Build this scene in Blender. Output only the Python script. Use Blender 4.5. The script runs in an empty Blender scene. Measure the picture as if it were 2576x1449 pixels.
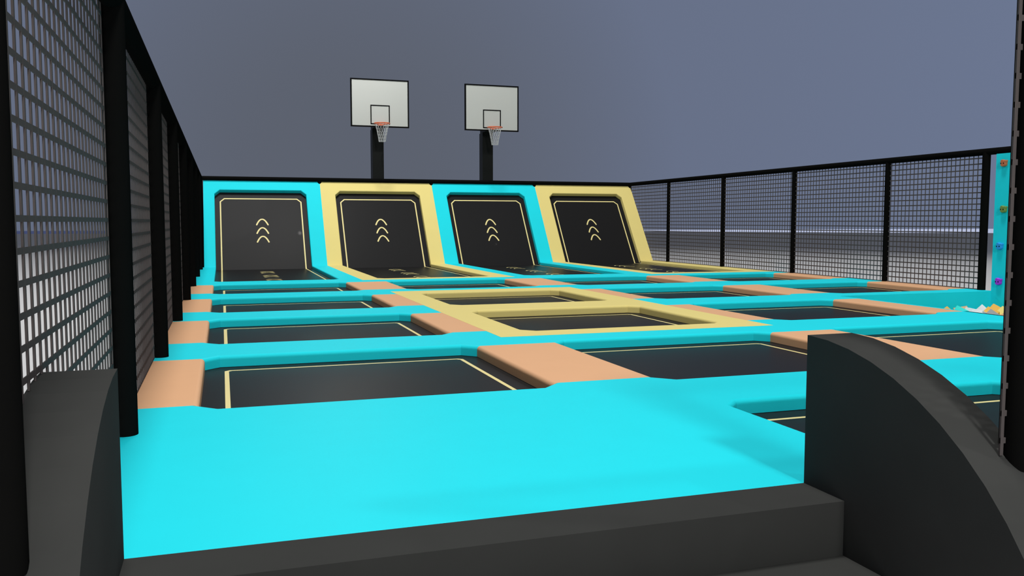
import bpy, bmesh, math, random
from mathutils import Vector, Matrix, Euler
C = bpy.context.scene.collection
PI = math.pi
random.seed(7)

# ------------------------------------------------------------------ dimensions (metres, deck top = z 0)
PX, PY = 4.1487, 3.91333
X = [-.733 + PX * k for k in range(5)]           # centre lines between trampoline columns
def YC(j): return 6.81135 + PY * j                # centre line of cross strip j
HW, CH = .52, .16                                 # half pad width at an opening, corner chamfer
SE = HW + CH                                      # half strip width where it meets a peach pad
BED = -.132
XL, XR = -.75, 15.90                              # deck edges
YE = 4.132                                        # front edge of the entrance platform
GZ = -.90                                         # hall floor
YW = 30.35                                        # foot of the leaning wall
RAILZ = 3.02

# ------------------------------------------------------------------ materials
def mat(name, col, rough=.5, spec=.5, var=0.0, scale=6.0, coat=0.0, coat_rough=.03, bump=0.0, metallic=0.0):
    m = bpy.data.materials.new(name); m.use_nodes = True
    nt = m.node_tree; b = nt.nodes['Principled BSDF']
    b.inputs['Base Color'].default_value = (*col, 1)
    b.inputs['Roughness'].default_value = rough
    b.inputs['Specular IOR Level'].default_value = spec
    b.inputs['Coat Weight'].default_value = coat
    b.inputs['Coat Roughness'].default_value = coat_rough
    b.inputs['Metallic'].default_value = metallic
    if var or bump:
        tc = nt.nodes.new('ShaderNodeTexCoord'); n = nt.nodes.new('ShaderNodeTexNoise')
        n.inputs['Scale'].default_value = scale; n.inputs['Detail'].default_value = 4
        nt.links.new(tc.outputs['Object'], n.inputs['Vector'])
        if var:
            mx = nt.nodes.new('ShaderNodeMix'); mx.data_type = 'RGBA'
            mx.inputs['A'].default_value = (*[c * (1 - var) for c in col], 1)
            mx.inputs['B'].default_value = (*[min(1, c * (1 + var)) for c in col], 1)
            nt.links.new(n.outputs['Fac'], mx.inputs['Factor'])
            nt.links.new(mx.outputs['Result'], b.inputs['Base Color'])
        if bump:
            bp = nt.nodes.new('ShaderNodeBump'); bp.inputs['Strength'].default_value = bump
            bp.inputs['Distance'].default_value = .01
            nt.links.new(n.outputs['Fac'], bp.inputs['Height']); nt.links.new(bp.outputs['Normal'], b.inputs['Normal'])
    return m
M = {
    'cyan': mat('cyan_vinyl', (.016, .735, .84), .55, .05, .02, 3),
    'yellow': mat('yellow_vinyl', (.82, .69, .25), .55, .05, .02, 3),
    'peach': mat('peach_vinyl', (.78, .44, .24), .55, .05, .02, 3),
    'bed': mat('black_jump_mat', (.015, .015, .0155), .40, .05, .08, 40, coat=.0006, coat_rough=.02),
    'line': mat('printed_yellow_line', (.86, .74, .32), .5, .3),
    'black': mat('black_foam_post', (.0055, .0055, .0052), .6, .0, .05, 5),
    'net': mat('dark_grey_net_webbing', (.088, .077, .075), .8, .0, .05, 20),
    'carpet': mat('charcoal_block', (.046, .047, .045), .5, .0, .14, 2.5),
    'step': mat('charcoal_step', (.043, .044, .042), .6, .0, .10, 2.5),
    'base': mat('dark_deck_base', (.02, .02, .02), .7, .3),
    'floor': mat('pale_hall_floor', (.72, .72, .72), .9, .0, .02, .3),
    'trim': mat('lit_strip_window', (.05, .05, .06), .6, .3),
    'trimblue': mat('blue_trim', (.42, .52, .98), .8, .0),
    'board': mat('white_backboard', (.50, .515, .485), .25, .4),
    'ink': mat('black_paint', (.003, .003, .003), .5, .05),
    'steel': mat('dark_steel', (.010, .011, .010), .5, .1, .08, 3),
    'rim': mat('orange_rim', (.70, .12, .03), .35, .5),
    'cord': mat('white_net_cord', (.55, .56, .56), .7, .3),
    'h_orange': mat('burnt_orange_hold', (.55, .16, .06), .5, .4),
    'h_green': mat('olive_green_hold', (.19, .28, .055), .5, .4),
    'h_blue': mat('blue_hold', (.02, .34, .85), .5, .4),
    'h_purple': mat('purple_hold', (.42, .035, .72), .5, .4),
    'f_orange': mat('orange_foam', (.85, .47, .10), .8, .2),
    'f_teal': mat('turquoise_foam', (.05, .80, .72), .8, .2),
    'f_white': mat('white_foam', (.85, .86, .88), .8, .2),
    'f_grey': mat('grey_foam', (.38, .38, .38), .8, .2),
    'f_yellow': mat('pale_yellow_foam', (.88, .74, .25), .8, .2),
    'f_peach': mat('peach_foam', (.76, .43, .235), .8, .2),
}

b_ = M['trim'].node_tree.nodes['Principled BSDF']; b_.inputs['Emission Color'].default_value = (.45, .50, .68, 1); b_.inputs['Emission Strength'].default_value = 1.0  # emission stands in for the glow along the horizon, not a window
# ------------------------------------------------------------------ helpers
def obj(name, bm, mats, parent=None, smooth=False):
    me = bpy.data.meshes.new(name); bm.to_mesh(me); bm.free()
    for m in (mats if isinstance(mats, (list, tuple)) else [mats]): me.materials.append(m)
    if smooth:
        for p in me.polygons: p.use_smooth = True
        me.set_sharp_from_angle(angle=math.radians(40))
    o = bpy.data.objects.new(name, me); C.objects.link(o)
    if parent: o.parent = parent
    return o
def tag(o, label, cat, group=None, kind=None):
    o['label'] = label; o['category'] = cat
    if group: o['group'] = group
    if kind: o['kind'] = kind
    return o
def struct(name, bm, m):
    o = obj(name, bm, m); o['kind'] = 'structure'; return o
def thing(name, label, cat, loc=(0, 0, 0), group=None):
    o = bpy.data.objects.new(name, None); C.objects.link(o); o.location = loc
    o.empty_display_size = .2
    return tag(o, label, cat, group)
def box(bm, a, b, mi=0):
    vs = [bm.verts.new((x, y, z)) for x in (a[0], b[0]) for y in (a[1], b[1]) for z in (a[2], b[2])]
    for f in ((0, 1, 3, 2), (4, 6, 7, 5), (0, 4, 5, 1), (2, 3, 7, 6), (0, 2, 6, 4), (1, 5, 7, 3)):
        bm.faces.new([vs[i] for i in f]).material_index = mi
def tube(bm, p, q, r, n=24, cap=True, mi=0):
    p, q = Vector(p), Vector(q); d = (q - p).normalized()
    u = d.orthogonal().normalized(); w = d.cross(u)
    A = [bm.verts.new(p + r * (math.cos(t) * u + math.sin(t) * w)) for t in (2 * PI * i / n for i in range(n))]
    B = [bm.verts.new(v.co + (q - p)) for v in A]
    for i in range(n):
        bm.faces.new((A[i], A[(i + 1) % n], B[(i + 1) % n], B[i])).material_index = mi
    if cap:
        bm.faces.new(A[::-1]).material_index = mi; bm.faces.new(B).material_index = mi
def sphere(bm, c, r, n=24):
    bmesh.ops.create_uvsphere(bm, u_segments=n, v_segments=n // 2, radius=r, matrix=Matrix.Translation(c))
def polytube(bm, pts, r, n=5, closed=False):
    pts = [Vector(p) for p in pts]; N = len(pts); rings = []
    for i, p in enumerate(pts):
        a = pts[(i - 1) % N] if closed or i else p; b = pts[(i + 1) % N] if closed or i < N - 1 else p
        d = (b - a).normalized(); ref = Vector((0, 0, 1)) if abs(d.z) < .9 else Vector((1, 0, 0))
        u = d.cross(ref).normalized(); w = d.cross(u)
        rings.append([bm.verts.new(p + r * (math.cos(2 * PI * k / n) * u + math.sin(2 * PI * k / n) * w)) for k in range(n)])
    for i in range(N if closed else N - 1):
        A, B = rings[i], rings[(i + 1) % N]
        for k in range(n): bm.faces.new((A[k], A[(k + 1) % n], B[(k + 1) % n], B[k]))

def offset_loop(pts, flags, d):
    """pts ccw for an outer loop (cw for a hole); edge i runs pts[i]->pts[i+1] and moves inwards by d where flags[i]."""
    n = len(pts); out = []
    L = []
    for i in range(n):
        a, b = Vector(pts[i]), Vector(pts[(i + 1) % n]); t = (b - a).normalized(); nn = Vector((-t.y, t.x))
        L.append((a + nn * (d if flags[i] else 0), t))
    for i in range(n):
        (p, t), (q, s) = L[i - 1], L[i]
        cr = t.x * s.y - t.y * s.x
        if abs(cr) < 1e-6: out.append(Vector((q.x, q.y))); continue
        k = ((q - p).x * s.y - (q - p).y * s.x) / cr
        out.append(p + t * k)
    return out
def pad_bm(loops, z0, z1, r=.043, seg=6, xf=None):
    """A padded slab: loops = [(points, rounded flags)...]; rounded edges roll over the top."""
    bm = bmesh.new(); xf = xf or (lambda x, y, z: Vector((x, y, z)))
    tops, bots = [], []
    for pts, fl in loops:
        rings = [[bm.verts.new(xf(p[0], p[1], z0)) for p in pts]]
        for s in range(seg + 1):
            th = PI / 2 * s / seg
            rings.append([bm.verts.new(xf(p.x, p.y, z1 - r + r * math.sin(th))) for p in offset_loop(pts, fl, r * (1 - math.cos(th)))])
        n = len(pts)
        for A, B in zip(rings, rings[1:]):
            for i in range(n): bm.faces.new((A[i], A[(i + 1) % n], B[(i + 1) % n], B[i]))
        for rg, st in ((rings[0], bots), (rings[-1], tops)):
            for i in range(n): st.append(bm.edges.get((rg[i], rg[(i + 1) % n])))
    bmesh.ops.triangle_fill(bm, use_beauty=True, edges=tops)
    bmesh.ops.triangle_fill(bm, use_beauty=True, edges=bots)
    bmesh.ops.recalc_face_normals(bm, faces=bm.faces[:])
    return bm
def octagon(x0, x1, y0, y1, c=CH):
    return [(x0 + c, y0), (x1 - c, y0), (x1, y0 + c), (x1, y1 - c), (x1 - c, y1), (x0 + c, y1), (x0, y1 - c), (x0, y0 + c)]
def hole_x(c): return X[c - 1] + HW, X[c] - HW     # opening of trampoline column c (1..4)

def path_far(j, cols, dx0, dx1):
    """far side of strip j, left to right: list of (pt, rounded flag of the edge that follows)"""
    out = [((dx0, YC(j) + SE), 0)]
    for c in cols:
        a, b = hole_x(c)
        out += [((a, YC(j) + SE), 1), ((a + CH, YC(j) + HW), 1), ((b - CH, YC(j) + HW), 1), ((b, YC(j) + SE), 0)]
    out.append(((dx1, YC(j) + SE), 0)); return out
def path_near(j, cols, dx0, dx1):
    out = [((dx0, YC(j) - SE), 0)]
    for c in cols:
        a, b = hole_x(c)
        out += [((a, YC(j) - SE), 1), ((a + CH, YC(j) - HW), 1), ((b - CH, YC(j) - HW), 1), ((b, YC(j) - SE), 0)]
    out.append(((dx1, YC(j) - SE), 0)); return out
def poly(near, far):
    """near path left->right then far path right->left; the flags follow their edges"""
    pts = [p for p, f in near]; fl = [f for p, f in near[:-1]] + [0]
    fp = [p for p, f in far][::-1]; ff = [f for p, f in far[:-1]][::-1] + [0]
    return pts + fp, fl + ff
def strip(label, near, far, group='cyan cross strips'):
    bm = pad_bm([poly(near, far)], -.128, 0)
    return tag(obj('padded_strip', bm, M['cyan']), label, 'trampoline padding', group)

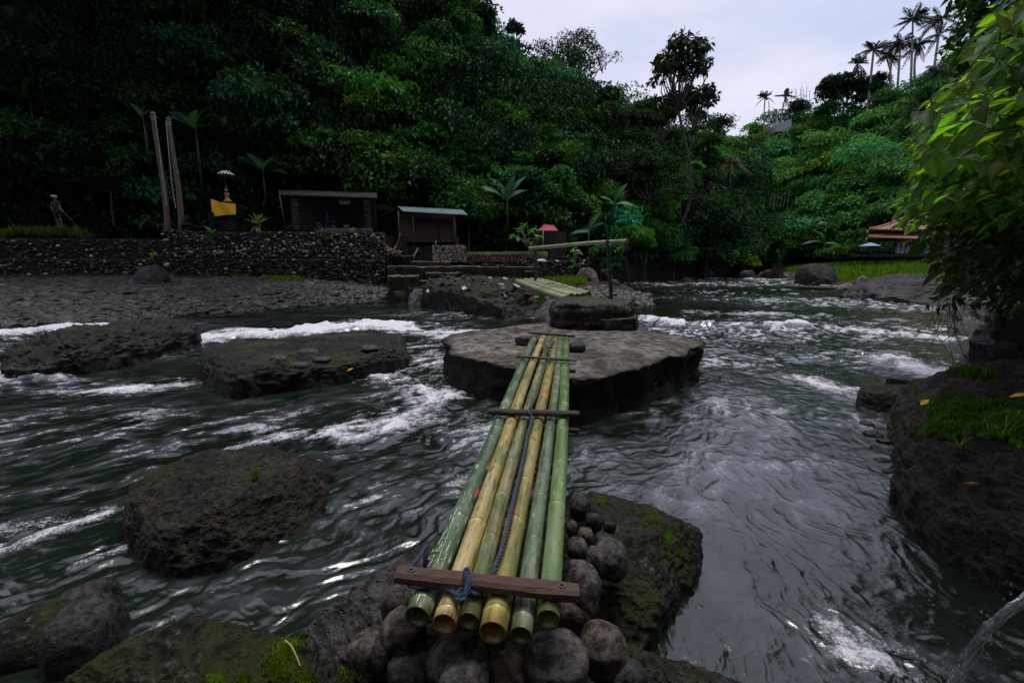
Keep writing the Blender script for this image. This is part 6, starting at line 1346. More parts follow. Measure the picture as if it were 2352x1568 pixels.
******
WHAT YOU ARE ASKED TO DO
Start at the first line of the records and write out everything up to and including the line containing "random.seed(7)". No pictures.

THE RESPONSE
Build this scene in Blender. Output only the Python script. Use Blender 4.5. The script runs in an empty Blender scene. Measure the picture as if it were 2576x1449 pixels.
import bpy, bmesh, math, random
from mathutils import Vector, Matrix, Euler
C = bpy.context.scene.collection
PI = math.pi
random.seed(7)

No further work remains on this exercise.